Click on helicopter for expanded view. (Illustration by Gregory Proch)
Click on helicopter for expanded view. (Illustration by Gregory Proch)

At about 0200 hours on November 21, 1970, a Sikorsky HH-53B, call sign Apple 03, flew toward the Son Tay POW camp 23 miles west of Hanoi. Apple 03’s miniguns made short work of the guard towers, after which two other HH-53Bs landed support teams nearby as the main assault group seized and searched the camp for Americans, but the prisoners had been removed and the camp was empty. The HH-53Bs extracted the assault teams and departed at 0248, exiting North Vietnamese air space by 0315 and landing at Udorn, Thailand, an hour later. Although no prisoners were rescued, the mission forced the North Vietnamese to consolidate their POWs in a central location, an act that ultimately improved their living conditions and morale.

An improved variant of the Marines’ CH-53A, the HH-53B was modified for combat search and rescue (CSAR) over hostile territory. It had more powerful engines than its Marine counterpart, a retractable refueling probe, self-sealing fuel tanks, three six-barrel GAU-2/A 7.62mm miniguns, approximately 1,200 pounds of armor and a high-powered rescue hoist. Its equipment included a Doppler navigation radar and electronic sensing systems.

The CH-53 had arisen from a Marine Corps requirement to replace its aging piston-engine HR-2S helicopters. The Corps chose Sikorsky’s single-rotor S-65 design over Boeing’s twin-rotor CH-47 Chinook. The first CH-53As entered production in 1966 and quickly demonstrated the helicopter’s utility in Indochina’s hot and humid climate. Noting its performance, Air Force leaders ordered a “minimum-change” CSAR variant to replace its then-current HH-3 “Jolly Green” helicopter. The first CH-53B flew on March 15, 1967. The first “Super Jolly Greens” to arrive in theater that September were assigned to the 40th Aerospace Rescue and Recovery Squadron.

Upgrades came quickly. In addition to more powerful engines, Sikorsky installed or retrofitted faster, lighter and more flexible digital electronics and countermeasures equipment. The HH-53B’s engines and transmission were adapted by the USMC’s CH-53D, which entered service after 1970. The Marines’ CH-53D excluded the armor, electronic countermeasure systems, radar, refueling probe and miniguns, giving it a heavier cargo carrying capacity (10,000 kg), but it had the same troop-carrying capacity (36 fully equipped infantrymen or 22 litter cases).

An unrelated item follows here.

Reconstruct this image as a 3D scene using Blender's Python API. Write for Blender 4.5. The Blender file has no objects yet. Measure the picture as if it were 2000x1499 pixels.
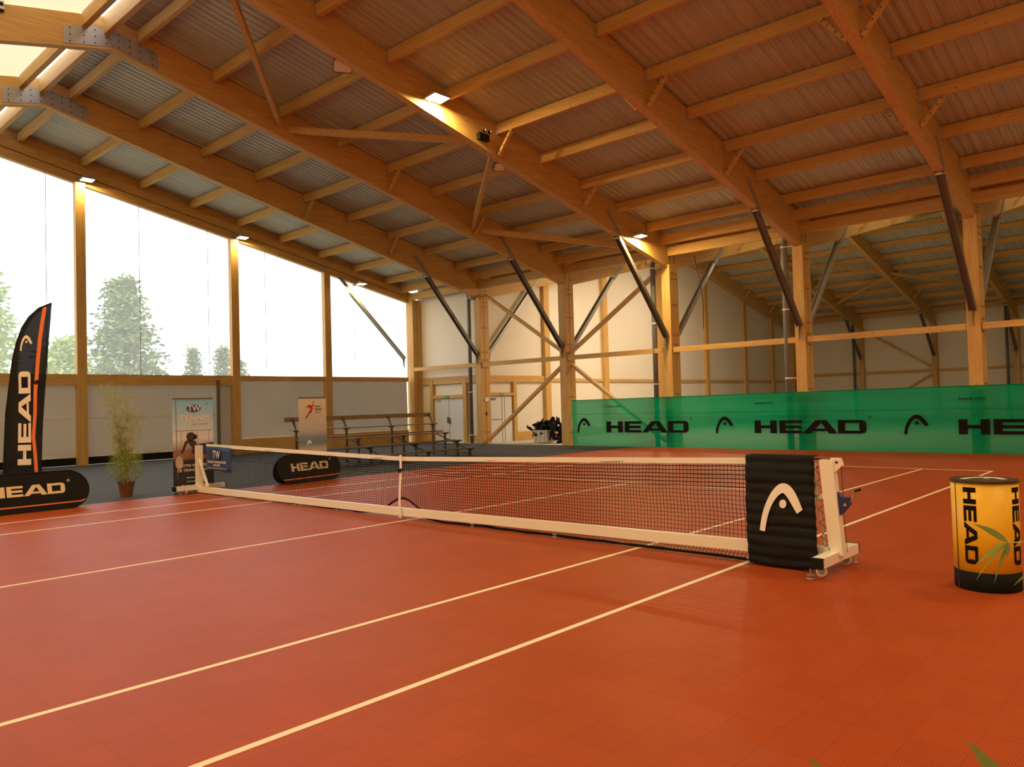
import bpy, math, random
from mathutils import Vector, Matrix, noise
random.seed(7)
S = bpy.context.scene
COL = S.collection
# ------------------------------------------------------------------ camera
cam_d = bpy.data.cameras.new('camera'); cam = bpy.data.objects.new('camera', cam_d); COL.objects.link(cam)
Rr = Vector((0.735136, 0.677369, -0.027314)); Uu = Vector((0.038234, -0.0012, 0.999268)); Ff = Vector((-0.676841, 0.735642, 0.026781))
CAM = Vector((9.2362, -7.2977, 1.7212))
M = Matrix.Identity(4)
for i in range(3):
    M[i][0] = Rr[i]; M[i][1] = Uu[i]; M[i][2] = -Ff[i]; M[i][3] = CAM[i]
cam.matrix_world = M
cam_d.sensor_fit = 'HORIZONTAL'; cam_d.sensor_width = 36.0; cam_d.lens = 1512.396 / 2000 * 36
cam_d.clip_start = 0.05; cam_d.clip_end = 400
S.camera = cam
# ------------------------------------------------------------------ world, exposure, large lights
S.view_settings.view_transform = 'Standard'; S.view_settings.look = 'None'
S.view_settings.gamma = 1.0; S.view_settings.use_curve_mapping = False
S.view_settings.exposure = 0.08
W = bpy.data.worlds.new('world'); S.world = W; W.use_nodes = True
bg = W.node_tree.nodes['Background']; bg.inputs[0].default_value = (0.93, 0.97, 1.0, 1); bg.inputs[1].default_value = 2.6
S.cycles.max_bounces = 8; S.cycles.diffuse_bounces = 5; S.cycles.transparent_max_bounces = 24; S.cycles.transmission_bounces = 6
S.cycles.sample_clamp_indirect = 6.0; S.cycles.caustics_reflective = False; S.cycles.caustics_refractive = False

def lamp_light(name, loc, target, size, power, color, spread=180):
    d = bpy.data.lights.new(name, 'AREA'); d.energy = power; d.color = color; d.shape = 'SQUARE'; d.size = size
    d.spread = math.radians(spread)
    o = bpy.data.objects.new(name, d); COL.objects.link(o); o.location = loc
    o.rotation_euler = (Vector(target) - Vector(loc)).to_track_quat('-Z', 'Y').to_euler()
    return o
WARM = (1.0, 0.64, 0.26)
LAMP_POWER = 210
# added fill lights outside the view, without fixtures, brightening the court hall
for lx, ly in ((4.0, -4), (4.0, -14), (-5.5, -7), (-5.5, -14), (9.0, 5), (9.0, 13), (13.9, -10), (13.9, 0), (13.9, 10), (-10.5, -8), (9.0, -14)):
    lamp_light('flood_or_fill_light', (lx + .3, ly, 10.3 - .22 * abs(ly)), (lx + .3, ly, 0), .35, LAMP_POWER, WARM)
for lx, ly in ((-10.2, 24), (-10.2, 31), (-5.4, 24)):
    lamp_light('flood_or_fill_light', (lx, ly, 10.0 - .22 * abs(ly - 35.2)), (lx - (2.5 if lx < -10 else 0), ly, 0), .35, LAMP_POWER * 1.7, (1.0, .76, .5))  # added fill lights, no fixtures, brightening the cream gable of the second hall

# ------------------------------------------------------------------ materials
MATS = {}
def newmat(name):
    m = bpy.data.materials.new(name); m.use_nodes = True; MATS[name] = m
    nt = m.node_tree; b = nt.nodes['Principled BSDF']
    return m, nt, b
def N(nt, t, **kw):
    n = nt.nodes.new(t)
    for k, v in kw.items(): setattr(n, k, v)
    return n
def L(nt, a, b): nt.links.new(a, b)
def plain(name, col, rough=.6, metal=0, emit=None, spec=.5, es=0, var=0.0, vscale=3.0, bump=0.0, bscale=40):
    m, nt, b = newmat(name)
    b.inputs['Base Color'].default_value = (*col, 1); b.inputs['Roughness'].default_value = rough; b.inputs['Metallic'].default_value = metal; b.inputs['Specular IOR Level'].default_value = spec
    if emit: b.inputs['Emission Color'].default_value = (*emit, 1); b.inputs['Emission Strength'].default_value = es
    tc = N(nt, 'ShaderNodeTexCoord')
    if var:
        nz = N(nt, 'ShaderNodeTexNoise'); nz.inputs['Scale'].default_value = vscale; nz.inputs['Detail'].default_value = 5
        L(nt, tc.outputs['Object'], nz.inputs['Vector'])
        mx = N(nt, 'ShaderNodeMix', data_type='RGBA')
        mx.inputs['A'].default_value = (*[c * (1 - var) for c in col], 1); mx.inputs['B'].default_value = (*[min(1, c * (1 + var)) for c in col], 1)
        L(nt, nz.outputs['Fac'], mx.inputs['Factor']); L(nt, mx.outputs['Result'], b.inputs['Base Color'])
    if bump:
        n2 = N(nt, 'ShaderNodeTexNoise'); n2.inputs['Scale'].default_value = bscale; L(nt, tc.outputs['Object'], n2.inputs['Vector'])
        bp = N(nt, 'ShaderNodeBump'); bp.inputs['Strength'].default_value = bump; L(nt, n2.outputs['Fac'], bp.inputs['Height']); L(nt, bp.outputs['Normal'], b.inputs['Normal'])
    return m
def wood(name, col, dark, axis, knots=True):
    """spruce glulam: grain and lamella joints stretched along one axis, small brown knots"""
    m, nt, b = newmat(name); b.inputs['Roughness'].default_value = .62
    g = N(nt, 'ShaderNodeNewGeometry'); mp = N(nt, 'ShaderNodeMapping'); sc = [9, 9, 9]; sc[axis] = .55
    mp.inputs['Scale'].default_value = sc; L(nt, g.outputs['Position'], mp.inputs['Vector'])
    nz = N(nt, 'ShaderNodeTexNoise'); nz.inputs['Scale'].default_value = 2.2; nz.inputs['Detail'].default_value = 6; L(nt, mp.outputs['Vector'], nz.inputs['Vector'])
    r = N(nt, 'ShaderNodeValToRGB'); r.color_ramp.elements[0].position = .3; r.color_ramp.elements[1].position = .72
    r.color_ramp.elements[0].color = (*dark, 1); r.color_ramp.elements[1].color = (*col, 1); L(nt, nz.outputs['Fac'], r.inputs['Fac'])
    mp2 = N(nt, 'ShaderNodeMapping'); s2 = [7.5, 7.5, 7.5]; s2[axis] = 2.6; mp2.inputs['Scale'].default_value = s2; L(nt, g.outputs['Position'], mp2.inputs['Vector'])
    vo = N(nt, 'ShaderNodeTexVoronoi'); vo.inputs['Scale'].default_value = 1.0; L(nt, mp2.outputs['Vector'], vo.inputs['Vector'])
    kr = N(nt, 'ShaderNodeValToRGB'); kr.color_ramp.elements[0].position = .05; kr.color_ramp.elements[1].position = .11
    kr.color_ramp.elements[0].color = (1, 1, 1, 1); kr.color_ramp.elements[1].color = (0, 0, 0, 1); L(nt, vo.outputs['Distance'], kr.inputs['Fac'])
    mx = N(nt, 'ShaderNodeMix', data_type='RGBA'); mx.inputs['B'].default_value = (dark[0] * .42, dark[1] * .36, dark[2] * .32, 1)
    L(nt, kr.outputs['Color'], mx.inputs['Factor']); L(nt, r.outputs['Color'], mx.inputs['A']); L(nt, mx.outputs['Result'], b.inputs['Base Color'])
    return m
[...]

The HH-53’s armor, heavy lift capability, maneuverability, range and speed made it ideal for CSAR and special ops. The HH-53B was quick and easy to refuel and rearm. In fact, Apple 04 and 05 took off from Udorn within an hour of landing there after the Son Tay Raid to join the rescue of an F-105 pilot downed over Laos, refueling in the air. Used in virtually every high-risk CSAR and special operations mission of the war, some 14 HH-53Bs were lost in combat. In addition to the Son Tay Raid, they were also used in the 1975 Mayaguez incident.